◆ PROBLEM TO WORK ON ◆
Transcribe all of the material exactly. Any picture in it should be left out.

◆ SOURCE EXCERPT ◆
————

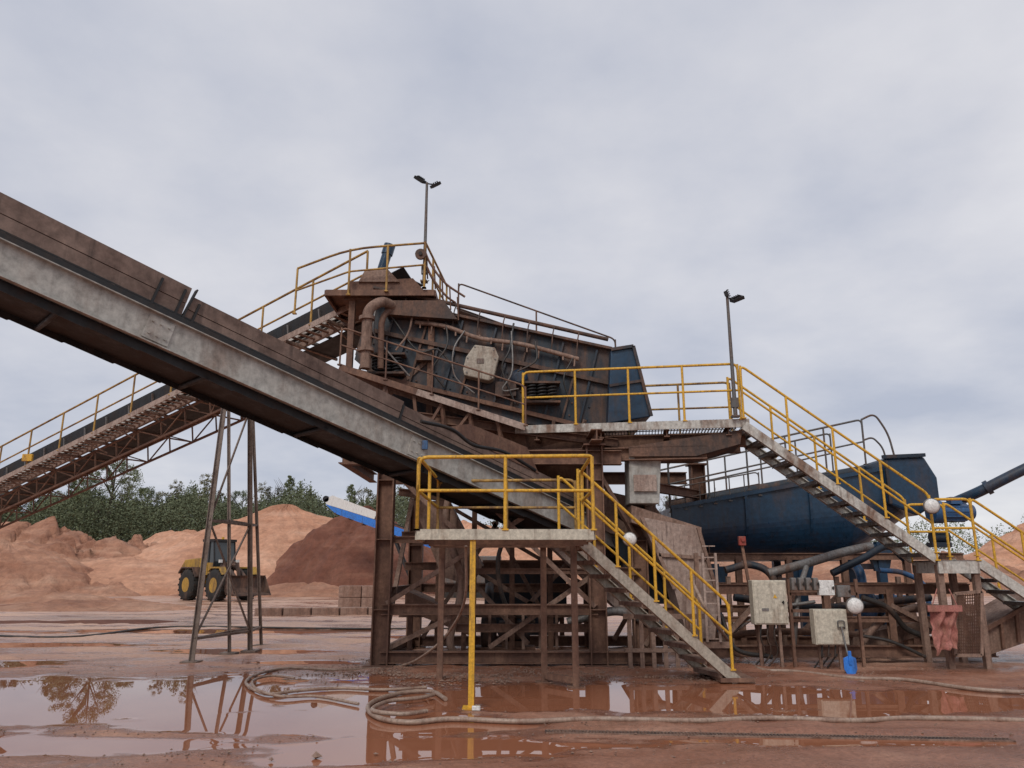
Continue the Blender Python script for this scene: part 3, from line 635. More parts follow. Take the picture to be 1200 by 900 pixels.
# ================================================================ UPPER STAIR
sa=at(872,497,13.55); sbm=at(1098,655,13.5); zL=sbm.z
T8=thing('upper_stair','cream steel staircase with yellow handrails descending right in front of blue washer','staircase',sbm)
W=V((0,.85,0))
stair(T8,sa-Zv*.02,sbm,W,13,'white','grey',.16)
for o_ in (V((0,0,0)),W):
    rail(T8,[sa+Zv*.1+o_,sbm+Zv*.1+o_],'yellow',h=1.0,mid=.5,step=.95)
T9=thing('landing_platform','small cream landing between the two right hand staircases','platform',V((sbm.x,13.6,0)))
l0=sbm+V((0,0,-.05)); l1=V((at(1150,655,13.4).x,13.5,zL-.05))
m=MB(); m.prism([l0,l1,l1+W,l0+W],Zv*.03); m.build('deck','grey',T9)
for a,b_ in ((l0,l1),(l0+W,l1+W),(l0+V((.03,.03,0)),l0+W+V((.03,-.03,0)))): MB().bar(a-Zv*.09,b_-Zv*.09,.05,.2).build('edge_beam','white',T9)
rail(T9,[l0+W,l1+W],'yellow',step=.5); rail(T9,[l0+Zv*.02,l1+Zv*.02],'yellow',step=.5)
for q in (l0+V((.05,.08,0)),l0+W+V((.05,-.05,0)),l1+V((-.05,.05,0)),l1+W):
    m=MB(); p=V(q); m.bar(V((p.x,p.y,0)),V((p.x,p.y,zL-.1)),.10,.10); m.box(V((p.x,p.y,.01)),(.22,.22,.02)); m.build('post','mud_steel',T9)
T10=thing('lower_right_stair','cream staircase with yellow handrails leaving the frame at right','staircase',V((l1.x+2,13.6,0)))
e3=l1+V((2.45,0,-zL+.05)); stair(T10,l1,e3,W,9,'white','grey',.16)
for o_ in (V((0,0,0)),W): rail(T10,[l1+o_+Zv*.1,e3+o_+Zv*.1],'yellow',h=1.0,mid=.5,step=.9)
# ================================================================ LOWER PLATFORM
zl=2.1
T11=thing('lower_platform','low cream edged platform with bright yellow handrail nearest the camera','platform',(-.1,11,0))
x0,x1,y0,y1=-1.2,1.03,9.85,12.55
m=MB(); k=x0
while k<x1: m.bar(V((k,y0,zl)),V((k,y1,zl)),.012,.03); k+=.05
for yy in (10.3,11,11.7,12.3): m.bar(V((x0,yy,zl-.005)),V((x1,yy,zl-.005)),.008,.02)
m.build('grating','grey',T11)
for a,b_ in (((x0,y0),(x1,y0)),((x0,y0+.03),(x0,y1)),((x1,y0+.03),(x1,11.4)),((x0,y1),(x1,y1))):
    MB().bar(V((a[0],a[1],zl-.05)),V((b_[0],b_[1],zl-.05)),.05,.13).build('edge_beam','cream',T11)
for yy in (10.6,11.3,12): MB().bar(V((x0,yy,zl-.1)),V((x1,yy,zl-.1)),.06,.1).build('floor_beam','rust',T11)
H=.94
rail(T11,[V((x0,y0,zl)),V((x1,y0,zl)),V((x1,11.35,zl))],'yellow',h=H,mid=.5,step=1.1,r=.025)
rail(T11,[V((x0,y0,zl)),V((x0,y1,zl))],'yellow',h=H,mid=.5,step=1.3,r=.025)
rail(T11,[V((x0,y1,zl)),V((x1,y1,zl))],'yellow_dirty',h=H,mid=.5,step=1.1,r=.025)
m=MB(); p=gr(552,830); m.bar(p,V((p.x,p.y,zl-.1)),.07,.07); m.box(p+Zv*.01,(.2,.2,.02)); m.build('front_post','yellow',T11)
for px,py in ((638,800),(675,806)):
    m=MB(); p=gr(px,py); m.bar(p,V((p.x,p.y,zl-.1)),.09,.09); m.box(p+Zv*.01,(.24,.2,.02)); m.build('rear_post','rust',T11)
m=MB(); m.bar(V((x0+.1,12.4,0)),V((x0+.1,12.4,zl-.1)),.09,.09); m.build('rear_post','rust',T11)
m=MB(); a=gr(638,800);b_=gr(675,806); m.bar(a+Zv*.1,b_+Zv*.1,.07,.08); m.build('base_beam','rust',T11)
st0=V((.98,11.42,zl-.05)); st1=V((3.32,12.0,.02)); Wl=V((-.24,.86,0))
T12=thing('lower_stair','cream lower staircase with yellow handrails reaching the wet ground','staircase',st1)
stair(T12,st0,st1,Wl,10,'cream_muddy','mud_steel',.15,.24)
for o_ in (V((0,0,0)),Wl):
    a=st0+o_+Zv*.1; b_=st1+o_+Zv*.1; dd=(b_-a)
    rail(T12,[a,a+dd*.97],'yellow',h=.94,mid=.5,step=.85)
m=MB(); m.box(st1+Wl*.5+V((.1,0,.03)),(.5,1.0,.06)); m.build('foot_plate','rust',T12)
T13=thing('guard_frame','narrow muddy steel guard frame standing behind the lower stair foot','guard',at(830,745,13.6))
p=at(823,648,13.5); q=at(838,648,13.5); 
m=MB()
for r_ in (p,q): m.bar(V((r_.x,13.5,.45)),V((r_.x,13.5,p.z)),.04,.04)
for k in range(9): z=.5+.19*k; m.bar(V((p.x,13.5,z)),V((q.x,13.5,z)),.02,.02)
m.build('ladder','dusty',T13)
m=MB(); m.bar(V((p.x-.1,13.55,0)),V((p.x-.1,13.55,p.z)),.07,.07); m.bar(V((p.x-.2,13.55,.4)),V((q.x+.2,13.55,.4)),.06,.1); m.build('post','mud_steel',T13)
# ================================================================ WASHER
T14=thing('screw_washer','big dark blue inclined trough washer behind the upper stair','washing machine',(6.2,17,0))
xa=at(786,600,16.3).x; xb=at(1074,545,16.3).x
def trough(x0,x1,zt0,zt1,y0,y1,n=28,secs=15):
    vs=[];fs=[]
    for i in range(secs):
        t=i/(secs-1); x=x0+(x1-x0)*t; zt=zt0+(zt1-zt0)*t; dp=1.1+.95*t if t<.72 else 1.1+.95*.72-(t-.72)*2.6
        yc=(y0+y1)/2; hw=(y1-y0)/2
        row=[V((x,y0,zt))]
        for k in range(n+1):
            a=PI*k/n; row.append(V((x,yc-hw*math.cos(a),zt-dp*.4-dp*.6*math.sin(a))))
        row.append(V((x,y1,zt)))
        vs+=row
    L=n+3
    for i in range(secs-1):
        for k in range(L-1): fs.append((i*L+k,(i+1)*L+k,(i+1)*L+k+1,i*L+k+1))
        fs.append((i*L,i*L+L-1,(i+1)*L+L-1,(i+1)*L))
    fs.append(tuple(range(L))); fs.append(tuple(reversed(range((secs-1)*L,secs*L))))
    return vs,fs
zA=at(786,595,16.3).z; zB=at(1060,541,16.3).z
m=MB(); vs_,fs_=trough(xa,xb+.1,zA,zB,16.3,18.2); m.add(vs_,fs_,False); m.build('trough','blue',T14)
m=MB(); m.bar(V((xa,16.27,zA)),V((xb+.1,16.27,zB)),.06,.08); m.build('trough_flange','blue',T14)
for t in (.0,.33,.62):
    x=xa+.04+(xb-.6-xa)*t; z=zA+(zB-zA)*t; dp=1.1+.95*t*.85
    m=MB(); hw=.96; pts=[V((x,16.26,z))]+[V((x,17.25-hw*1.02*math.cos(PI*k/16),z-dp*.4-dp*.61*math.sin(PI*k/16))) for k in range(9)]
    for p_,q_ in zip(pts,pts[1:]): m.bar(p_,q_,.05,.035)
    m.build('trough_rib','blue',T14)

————

◆ ANSWER ◆
Continue the Blender Python script for this scene: part 3, from line 635. More parts follow. Take the picture to be 1200 by 900 pixels.
# ================================================================ UPPER STAIR
sa=at(872,497,13.55); sbm=at(1098,655,13.5); zL=sbm.z
T8=thing('upper_stair','cream steel staircase with yellow handrails descending right in front of blue washer','staircase',sbm)
W=V((0,.85,0))
stair(T8,sa-Zv*.02,sbm,W,13,'white','grey',.16)
for o_ in (V((0,0,0)),W):
    rail(T8,[sa+Zv*.1+o_,sbm+Zv*.1+o_],'yellow',h=1.0,mid=.5,step=.95)
T9=thing('landing_platform','small cream landing between the two right hand staircases','platform',V((sbm.x,13.6,0)))
l0=sbm+V((0,0,-.05)); l1=V((at(1150,655,13.4).x,13.5,zL-.05))
m=MB(); m.prism([l0,l1,l1+W,l0+W],Zv*.03); m.build('deck','grey',T9)
for a,b_ in ((l0,l1),(l0+W,l1+W),(l0+V((.03,.03,0)),l0+W+V((.03,-.03,0)))): MB().bar(a-Zv*.09,b_-Zv*.09,.05,.2).build('edge_beam','white',T9)
rail(T9,[l0+W,l1+W],'yellow',step=.5); rail(T9,[l0+Zv*.02,l1+Zv*.02],'yellow',step=.5)
for q in (l0+V((.05,.08,0)),l0+W+V((.05,-.05,0)),l1+V((-.05,.05,0)),l1+W):
    m=MB(); p=V(q); m.bar(V((p.x,p.y,0)),V((p.x,p.y,zL-.1)),.10,.10); m.box(V((p.x,p.y,.01)),(.22,.22,.02)); m.build('post','mud_steel',T9)
T10=thing('lower_right_stair','cream staircase with yellow handrails leaving the frame at right','staircase',V((l1.x+2,13.6,0)))
e3=l1+V((2.45,0,-zL+.05)); stair(T10,l1,e3,W,9,'white','grey',.16)
for o_ in (V((0,0,0)),W): rail(T10,[l1+o_+Zv*.1,e3+o_+Zv*.1],'yellow',h=1.0,mid=.5,step=.9)
# ================================================================ LOWER PLATFORM
zl=2.1
T11=thing('lower_platform','low cream edged platform with bright yellow handrail nearest the camera','platform',(-.1,11,0))
x0,x1,y0,y1=-1.2,1.03,9.85,12.55
m=MB(); k=x0
while k<x1: m.bar(V((k,y0,zl)),V((k,y1,zl)),.012,.03); k+=.05
for yy in (10.3,11,11.7,12.3): m.bar(V((x0,yy,zl-.005)),V((x1,yy,zl-.005)),.008,.02)
m.build('grating','grey',T11)
for a,b_ in (((x0,y0),(x1,y0)),((x0,y0+.03),(x0,y1)),((x1,y0+.03),(x1,11.4)),((x0,y1),(x1,y1))):
    MB().bar(V((a[0],a[1],zl-.05)),V((b_[0],b_[1],zl-.05)),.05,.13).build('edge_beam','cream',T11)
for yy in (10.6,11.3,12): MB().bar(V((x0,yy,zl-.1)),V((x1,yy,zl-.1)),.06,.1).build('floor_beam','rust',T11)
H=.94
rail(T11,[V((x0,y0,zl)),V((x1,y0,zl)),V((x1,11.35,zl))],'yellow',h=H,mid=.5,step=1.1,r=.025)
rail(T11,[V((x0,y0,zl)),V((x0,y1,zl))],'yellow',h=H,mid=.5,step=1.3,r=.025)
rail(T11,[V((x0,y1,zl)),V((x1,y1,zl))],'yellow_dirty',h=H,mid=.5,step=1.1,r=.025)
m=MB(); p=gr(552,830); m.bar(p,V((p.x,p.y,zl-.1)),.07,.07); m.box(p+Zv*.01,(.2,.2,.02)); m.build('front_post','yellow',T11)
for px,py in ((638,800),(675,806)):
    m=MB(); p=gr(px,py); m.bar(p,V((p.x,p.y,zl-.1)),.09,.09); m.box(p+Zv*.01,(.24,.2,.02)); m.build('rear_post','rust',T11)
m=MB(); m.bar(V((x0+.1,12.4,0)),V((x0+.1,12.4,zl-.1)),.09,.09); m.build('rear_post','rust',T11)
m=MB(); a=gr(638,800);b_=gr(675,806); m.bar(a+Zv*.1,b_+Zv*.1,.07,.08); m.build('base_beam','rust',T11)
st0=V((.98,11.42,zl-.05)); st1=V((3.32,12.0,.02)); Wl=V((-.24,.86,0))
T12=thing('lower_stair','cream lower staircase with yellow handrails reaching the wet ground','staircase',st1)
stair(T12,st0,st1,Wl,10,'cream_muddy','mud_steel',.15,.24)
for o_ in (V((0,0,0)),Wl):
    a=st0+o_+Zv*.1; b_=st1+o_+Zv*.1; dd=(b_-a)
    rail(T12,[a,a+dd*.97],'yellow',h=.94,mid=.5,step=.85)
m=MB(); m.box(st1+Wl*.5+V((.1,0,.03)),(.5,1.0,.06)); m.build('foot_plate','rust',T12)
T13=thing('guard_frame','narrow muddy steel guard frame standing behind the lower stair foot','guard',at(830,745,13.6))
p=at(823,648,13.5); q=at(838,648,13.5); 
m=MB()
for r_ in (p,q): m.bar(V((r_.x,13.5,.45)),V((r_.x,13.5,p.z)),.04,.04)
for k in range(9): z=.5+.19*k; m.bar(V((p.x,13.5,z)),V((q.x,13.5,z)),.02,.02)
m.build('ladder','dusty',T13)
m=MB(); m.bar(V((p.x-.1,13.55,0)),V((p.x-.1,13.55,p.z)),.07,.07); m.bar(V((p.x-.2,13.55,.4)),V((q.x+.2,13.55,.4)),.06,.1); m.build('post','mud_steel',T13)
# ================================================================ WASHER
T14=thing('screw_washer','big dark blue inclined trough washer behind the upper stair','washing machine',(6.2,17,0))
xa=at(786,600,16.3).x; xb=at(1074,545,16.3).x
def trough(x0,x1,zt0,zt1,y0,y1,n=28,secs=15):
    vs=[];fs=[]
    for i in range(secs):
        t=i/(secs-1); x=x0+(x1-x0)*t; zt=zt0+(zt1-zt0)*t; dp=1.1+.95*t if t<.72 else 1.1+.95*.72-(t-.72)*2.6
        yc=(y0+y1)/2; hw=(y1-y0)/2
        row=[V((x,y0,zt))]
        for k in range(n+1):
            a=PI*k/n; row.append(V((x,yc-hw*math.cos(a),zt-dp*.4-dp*.6*math.sin(a))))
        row.append(V((x,y1,zt)))
        vs+=row
    L=n+3
    for i in range(secs-1):
        for k in range(L-1): fs.append((i*L+k,(i+1)*L+k,(i+1)*L+k+1,i*L+k+1))
        fs.append((i*L,i*L+L-1,(i+1)*L+L-1,(i+1)*L))
    fs.append(tuple(range(L))); fs.append(tuple(reversed(range((secs-1)*L,secs*L))))
    return vs,fs
zA=at(786,595,16.3).z; zB=at(1060,541,16.3).z
m=MB(); vs_,fs_=trough(xa,xb+.1,zA,zB,16.3,18.2); m.add(vs_,fs_,False); m.build('trough','blue',T14)
m=MB(); m.bar(V((xa,16.27,zA)),V((xb+.1,16.27,zB)),.06,.08); m.build('trough_flange','blue',T14)
for t in (.0,.33,.62):
    x=xa+.04+(xb-.6-xa)*t; z=zA+(zB-zA)*t; dp=1.1+.95*t*.85
    m=MB(); hw=.96; pts=[V((x,16.26,z))]+[V((x,17.25-hw*1.02*math.cos(PI*k/16),z-dp*.4-dp*.61*math.sin(PI*k/16))) for k in range(9)]
    for p_,q_ in zip(pts,pts[1:]): m.bar(p_,q_,.05,.035)
    m.build('trough_rib','blue',T14)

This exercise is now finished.